Timelines in which certain events happen are less or more frequent in the 'space' of all timelines according to the tendency of those events to happen — if G is setting a particular person on fire, timelines where they spontaneously combust are far rarer than those in which they have an accident while operating a lighter or kitchen stove, or in which an electrical malfunction burns their house down with them inside; a weak luck, having difficulty pruning timelines, would therefore be far more likely to select a timeline where the house burns down rather than one where the person spontaneously combusts. We may call backward-causal forms of luck more or less powerful depending on their ability to prune timelines.
To the perspective of us, who can only inhabit one timeline, it would seem as though a series of accidents prevented G from being compromised, but, really, luck acts to make sure that it never could have been compromised.
If someone points a gun at you and pulls the trigger, the gun will jam not because some supernatural force acts on it, but because the shooter loaded the gun improperly, the bullet was defective, etc. — some 'natural' reason. If the shooter is an expert using only the best ammunition, so that timelines where they fail to fire are extremely rare, enough so that luck isn't powerful enough to find one, luck may instead find a timeline where the bullet doesn't hit any internal organs, and in which you manage to escape.
The ways in which kinds of luck in this family can vary are largely different from those of forward-causal luck: in particular, this kind of luck needs no intelligence, only to be able to gauge whether G is compromised; it does not manipulate things either.
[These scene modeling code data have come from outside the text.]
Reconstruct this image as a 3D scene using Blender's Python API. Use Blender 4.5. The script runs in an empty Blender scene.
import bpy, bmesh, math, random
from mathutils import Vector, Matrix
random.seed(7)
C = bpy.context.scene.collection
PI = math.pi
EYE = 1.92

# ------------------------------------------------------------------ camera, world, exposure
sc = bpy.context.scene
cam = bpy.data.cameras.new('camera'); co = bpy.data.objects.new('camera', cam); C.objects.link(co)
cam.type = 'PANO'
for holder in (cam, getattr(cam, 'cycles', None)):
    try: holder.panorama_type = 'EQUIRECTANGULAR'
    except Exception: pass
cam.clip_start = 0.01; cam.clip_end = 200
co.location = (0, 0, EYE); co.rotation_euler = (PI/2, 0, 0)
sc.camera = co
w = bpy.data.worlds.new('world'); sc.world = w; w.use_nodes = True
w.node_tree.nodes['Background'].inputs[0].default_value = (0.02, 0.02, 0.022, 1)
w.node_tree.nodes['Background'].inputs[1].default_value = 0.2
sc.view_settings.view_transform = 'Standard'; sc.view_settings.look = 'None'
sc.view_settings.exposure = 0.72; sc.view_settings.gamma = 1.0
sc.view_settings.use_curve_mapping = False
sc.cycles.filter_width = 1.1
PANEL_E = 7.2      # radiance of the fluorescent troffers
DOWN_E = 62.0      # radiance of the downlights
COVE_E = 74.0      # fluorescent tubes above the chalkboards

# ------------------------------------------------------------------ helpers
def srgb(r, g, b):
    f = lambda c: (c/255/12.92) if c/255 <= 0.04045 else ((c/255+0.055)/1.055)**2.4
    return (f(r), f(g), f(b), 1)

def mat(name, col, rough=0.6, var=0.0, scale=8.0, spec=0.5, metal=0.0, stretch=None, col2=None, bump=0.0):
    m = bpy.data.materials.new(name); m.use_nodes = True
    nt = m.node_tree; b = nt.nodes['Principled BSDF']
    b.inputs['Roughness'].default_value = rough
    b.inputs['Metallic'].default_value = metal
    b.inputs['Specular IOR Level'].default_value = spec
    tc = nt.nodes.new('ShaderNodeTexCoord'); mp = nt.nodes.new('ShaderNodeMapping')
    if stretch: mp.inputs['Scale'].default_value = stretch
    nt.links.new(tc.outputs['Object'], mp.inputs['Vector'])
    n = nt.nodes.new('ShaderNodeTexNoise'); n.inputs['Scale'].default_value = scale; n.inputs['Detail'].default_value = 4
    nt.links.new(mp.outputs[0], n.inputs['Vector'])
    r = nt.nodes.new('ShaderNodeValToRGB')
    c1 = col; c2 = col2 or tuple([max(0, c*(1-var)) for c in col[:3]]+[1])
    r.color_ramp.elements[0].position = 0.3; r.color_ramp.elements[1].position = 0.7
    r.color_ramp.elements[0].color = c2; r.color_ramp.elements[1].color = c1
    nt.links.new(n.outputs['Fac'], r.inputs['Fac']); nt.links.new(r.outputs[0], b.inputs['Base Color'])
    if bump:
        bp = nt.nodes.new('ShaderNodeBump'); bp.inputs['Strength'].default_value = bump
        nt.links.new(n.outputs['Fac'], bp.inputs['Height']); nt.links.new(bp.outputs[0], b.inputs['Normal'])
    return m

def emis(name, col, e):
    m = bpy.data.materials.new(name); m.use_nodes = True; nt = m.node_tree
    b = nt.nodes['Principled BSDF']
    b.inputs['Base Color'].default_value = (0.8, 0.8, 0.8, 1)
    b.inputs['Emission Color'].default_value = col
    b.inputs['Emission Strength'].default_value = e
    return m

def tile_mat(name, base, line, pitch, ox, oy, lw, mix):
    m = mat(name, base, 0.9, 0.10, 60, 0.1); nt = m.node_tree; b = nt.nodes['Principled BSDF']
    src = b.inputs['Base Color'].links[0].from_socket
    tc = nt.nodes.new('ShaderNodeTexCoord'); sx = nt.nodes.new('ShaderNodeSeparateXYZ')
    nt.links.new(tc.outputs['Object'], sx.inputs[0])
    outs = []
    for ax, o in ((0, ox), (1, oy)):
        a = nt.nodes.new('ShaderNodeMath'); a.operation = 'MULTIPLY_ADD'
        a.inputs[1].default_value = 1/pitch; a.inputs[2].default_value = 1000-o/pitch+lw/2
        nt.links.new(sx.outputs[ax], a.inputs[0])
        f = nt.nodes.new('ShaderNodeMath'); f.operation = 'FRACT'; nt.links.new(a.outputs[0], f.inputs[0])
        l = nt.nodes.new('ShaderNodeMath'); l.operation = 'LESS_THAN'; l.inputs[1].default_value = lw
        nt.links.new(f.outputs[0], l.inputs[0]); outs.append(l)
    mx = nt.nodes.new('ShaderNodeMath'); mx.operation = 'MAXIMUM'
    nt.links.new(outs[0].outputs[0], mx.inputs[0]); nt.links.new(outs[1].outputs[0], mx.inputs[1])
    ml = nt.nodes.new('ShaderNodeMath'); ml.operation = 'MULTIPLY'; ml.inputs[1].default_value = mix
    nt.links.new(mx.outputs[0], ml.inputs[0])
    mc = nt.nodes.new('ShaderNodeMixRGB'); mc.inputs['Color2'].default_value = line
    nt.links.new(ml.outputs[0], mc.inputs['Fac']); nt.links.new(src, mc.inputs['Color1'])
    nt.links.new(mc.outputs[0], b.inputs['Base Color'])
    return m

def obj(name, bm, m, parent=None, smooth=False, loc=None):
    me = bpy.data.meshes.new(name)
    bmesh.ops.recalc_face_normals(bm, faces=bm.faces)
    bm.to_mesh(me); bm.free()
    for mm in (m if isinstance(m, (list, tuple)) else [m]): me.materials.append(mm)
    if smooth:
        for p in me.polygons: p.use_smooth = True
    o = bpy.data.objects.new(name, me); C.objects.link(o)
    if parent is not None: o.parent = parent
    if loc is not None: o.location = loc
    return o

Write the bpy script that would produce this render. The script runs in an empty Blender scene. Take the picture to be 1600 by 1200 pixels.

The two main ways in which backward-causal forms of luck can vary are:
How it prunes timelines.
It can either do it in advance, determining that G is going to be compromised in the future, and manipulating whatever nondeterministic phenomenon makes this luck possible in order to move to a timeline in which G is not compromised, or ad hoc, noticing that G has just been or will immediately be compromised, and shifting to a nearby timeline in which it hasn't been.